Work instructions: Read through the records below and copy each line that uses the word "pixels".

Listed entries:
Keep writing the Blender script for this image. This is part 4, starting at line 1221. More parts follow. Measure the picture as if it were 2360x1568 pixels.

* * *

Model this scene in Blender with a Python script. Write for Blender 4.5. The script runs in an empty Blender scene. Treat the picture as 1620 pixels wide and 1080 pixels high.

==

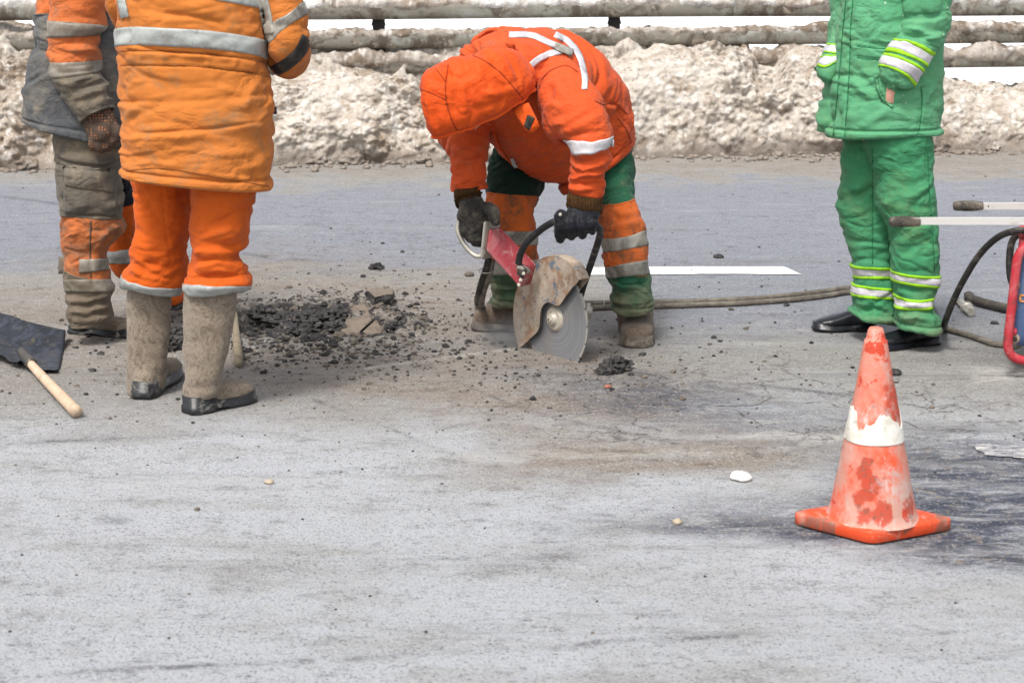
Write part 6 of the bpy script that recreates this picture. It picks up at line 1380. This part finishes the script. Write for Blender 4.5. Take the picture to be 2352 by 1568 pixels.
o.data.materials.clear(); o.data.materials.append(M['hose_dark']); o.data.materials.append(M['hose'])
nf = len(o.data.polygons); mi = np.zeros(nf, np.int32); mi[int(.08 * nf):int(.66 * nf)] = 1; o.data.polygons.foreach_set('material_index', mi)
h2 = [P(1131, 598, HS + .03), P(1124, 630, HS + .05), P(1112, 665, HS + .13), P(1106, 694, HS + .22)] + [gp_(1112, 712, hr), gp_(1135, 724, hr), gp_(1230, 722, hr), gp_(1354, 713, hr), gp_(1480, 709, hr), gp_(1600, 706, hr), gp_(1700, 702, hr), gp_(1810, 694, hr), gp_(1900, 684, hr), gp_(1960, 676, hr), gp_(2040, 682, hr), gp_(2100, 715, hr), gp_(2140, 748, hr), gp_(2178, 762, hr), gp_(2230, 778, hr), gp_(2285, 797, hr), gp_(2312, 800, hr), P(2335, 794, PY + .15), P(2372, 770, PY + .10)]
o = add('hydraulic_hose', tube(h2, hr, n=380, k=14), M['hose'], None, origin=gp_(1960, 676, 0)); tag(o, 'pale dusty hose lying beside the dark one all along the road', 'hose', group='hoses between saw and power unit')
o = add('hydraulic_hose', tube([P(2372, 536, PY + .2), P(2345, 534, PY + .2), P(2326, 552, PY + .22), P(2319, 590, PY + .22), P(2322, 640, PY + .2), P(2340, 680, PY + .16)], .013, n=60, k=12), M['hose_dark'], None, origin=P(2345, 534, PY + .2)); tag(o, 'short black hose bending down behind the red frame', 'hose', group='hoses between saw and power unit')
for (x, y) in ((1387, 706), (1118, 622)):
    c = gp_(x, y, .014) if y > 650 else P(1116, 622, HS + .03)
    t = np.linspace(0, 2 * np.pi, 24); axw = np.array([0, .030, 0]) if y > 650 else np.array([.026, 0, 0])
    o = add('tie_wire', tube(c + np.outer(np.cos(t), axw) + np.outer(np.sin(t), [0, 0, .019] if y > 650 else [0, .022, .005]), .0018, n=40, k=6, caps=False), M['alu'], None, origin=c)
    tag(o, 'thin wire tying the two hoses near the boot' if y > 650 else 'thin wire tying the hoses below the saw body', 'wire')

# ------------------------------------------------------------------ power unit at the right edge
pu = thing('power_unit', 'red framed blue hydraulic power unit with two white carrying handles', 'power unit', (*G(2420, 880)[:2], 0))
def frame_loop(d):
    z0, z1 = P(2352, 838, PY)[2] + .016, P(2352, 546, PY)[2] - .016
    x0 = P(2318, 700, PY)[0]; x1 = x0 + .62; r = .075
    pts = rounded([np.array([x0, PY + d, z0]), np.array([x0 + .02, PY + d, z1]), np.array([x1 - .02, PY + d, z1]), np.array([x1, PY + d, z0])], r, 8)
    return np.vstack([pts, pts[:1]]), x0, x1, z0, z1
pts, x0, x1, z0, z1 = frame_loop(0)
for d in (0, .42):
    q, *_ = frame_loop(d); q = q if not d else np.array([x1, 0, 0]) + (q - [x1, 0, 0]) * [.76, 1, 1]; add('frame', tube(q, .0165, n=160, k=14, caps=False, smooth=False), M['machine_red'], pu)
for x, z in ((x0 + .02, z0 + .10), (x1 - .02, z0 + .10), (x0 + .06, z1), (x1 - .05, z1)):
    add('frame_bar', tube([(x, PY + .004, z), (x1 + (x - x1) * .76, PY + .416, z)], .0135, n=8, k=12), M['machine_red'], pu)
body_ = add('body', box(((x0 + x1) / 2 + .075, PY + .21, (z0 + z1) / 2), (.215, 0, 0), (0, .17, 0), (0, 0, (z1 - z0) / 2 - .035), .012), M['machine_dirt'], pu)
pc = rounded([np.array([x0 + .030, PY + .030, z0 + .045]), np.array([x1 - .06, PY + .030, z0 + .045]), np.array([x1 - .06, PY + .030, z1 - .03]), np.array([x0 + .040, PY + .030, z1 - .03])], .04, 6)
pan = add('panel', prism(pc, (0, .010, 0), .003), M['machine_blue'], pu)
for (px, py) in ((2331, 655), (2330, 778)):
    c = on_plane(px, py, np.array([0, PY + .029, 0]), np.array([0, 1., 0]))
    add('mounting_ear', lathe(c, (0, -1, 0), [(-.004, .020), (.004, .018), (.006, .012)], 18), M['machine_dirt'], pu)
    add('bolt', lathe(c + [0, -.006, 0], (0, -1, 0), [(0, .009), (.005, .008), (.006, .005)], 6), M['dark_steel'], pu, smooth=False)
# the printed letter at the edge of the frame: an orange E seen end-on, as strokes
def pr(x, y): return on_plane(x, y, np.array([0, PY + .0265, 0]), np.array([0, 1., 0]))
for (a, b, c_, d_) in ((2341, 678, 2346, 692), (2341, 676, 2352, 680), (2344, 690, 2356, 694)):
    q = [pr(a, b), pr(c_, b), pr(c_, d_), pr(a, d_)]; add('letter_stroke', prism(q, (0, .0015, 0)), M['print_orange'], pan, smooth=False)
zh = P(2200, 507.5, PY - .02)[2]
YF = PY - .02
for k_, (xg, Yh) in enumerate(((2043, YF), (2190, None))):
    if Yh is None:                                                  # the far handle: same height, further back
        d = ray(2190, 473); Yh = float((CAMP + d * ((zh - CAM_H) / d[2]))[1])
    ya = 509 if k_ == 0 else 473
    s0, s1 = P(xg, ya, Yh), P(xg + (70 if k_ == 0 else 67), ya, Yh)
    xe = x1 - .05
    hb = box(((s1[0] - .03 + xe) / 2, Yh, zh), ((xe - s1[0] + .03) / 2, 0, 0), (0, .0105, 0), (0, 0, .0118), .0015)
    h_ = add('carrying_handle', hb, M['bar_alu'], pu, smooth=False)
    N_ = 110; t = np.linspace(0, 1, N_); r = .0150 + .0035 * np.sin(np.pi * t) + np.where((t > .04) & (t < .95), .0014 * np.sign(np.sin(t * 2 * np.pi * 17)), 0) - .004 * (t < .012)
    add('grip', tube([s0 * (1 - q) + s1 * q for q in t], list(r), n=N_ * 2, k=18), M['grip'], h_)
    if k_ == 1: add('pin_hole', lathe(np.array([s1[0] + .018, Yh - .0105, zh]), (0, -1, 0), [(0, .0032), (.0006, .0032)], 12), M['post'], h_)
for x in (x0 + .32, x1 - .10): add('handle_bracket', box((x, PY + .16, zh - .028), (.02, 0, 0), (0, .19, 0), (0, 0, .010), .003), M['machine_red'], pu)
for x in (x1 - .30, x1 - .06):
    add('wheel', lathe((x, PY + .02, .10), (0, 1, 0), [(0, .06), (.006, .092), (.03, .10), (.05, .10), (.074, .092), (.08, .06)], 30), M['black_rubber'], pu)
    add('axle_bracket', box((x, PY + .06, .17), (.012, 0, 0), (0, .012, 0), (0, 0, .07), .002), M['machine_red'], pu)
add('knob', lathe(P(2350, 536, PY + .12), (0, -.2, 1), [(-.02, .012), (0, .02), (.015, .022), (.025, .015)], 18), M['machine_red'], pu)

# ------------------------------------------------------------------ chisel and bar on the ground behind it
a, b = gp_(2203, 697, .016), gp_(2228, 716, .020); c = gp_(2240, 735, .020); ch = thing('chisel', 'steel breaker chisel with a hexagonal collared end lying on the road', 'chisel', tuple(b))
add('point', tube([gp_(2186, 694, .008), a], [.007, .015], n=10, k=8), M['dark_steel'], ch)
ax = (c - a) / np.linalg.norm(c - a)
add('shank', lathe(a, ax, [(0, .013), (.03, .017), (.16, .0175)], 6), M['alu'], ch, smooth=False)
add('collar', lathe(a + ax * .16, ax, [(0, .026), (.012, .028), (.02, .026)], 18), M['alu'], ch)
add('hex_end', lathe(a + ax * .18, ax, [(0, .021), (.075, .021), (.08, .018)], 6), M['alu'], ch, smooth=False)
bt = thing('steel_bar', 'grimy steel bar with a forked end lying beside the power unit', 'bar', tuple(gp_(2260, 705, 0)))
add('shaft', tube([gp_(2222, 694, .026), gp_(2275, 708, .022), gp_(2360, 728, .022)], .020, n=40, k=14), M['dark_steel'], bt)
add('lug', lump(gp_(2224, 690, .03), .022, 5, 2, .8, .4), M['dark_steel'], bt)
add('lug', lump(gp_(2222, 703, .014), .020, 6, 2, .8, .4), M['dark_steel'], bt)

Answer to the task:
Keep writing the Blender script for this image. This is part 4, starting at line 1221. More parts follow. Measure the picture as if it were 2360x1568 pixels.
Model this scene in Blender with a Python script. Write for Blender 4.5. The script runs in an empty Blender scene. Treat the picture as 1620 pixels wide and 1080 pixels high.
Write part 6 of the bpy script that recreates this picture. It picks up at line 1380. This part finishes the script. Write for Blender 4.5. Take the picture to be 2352 by 1568 pixels.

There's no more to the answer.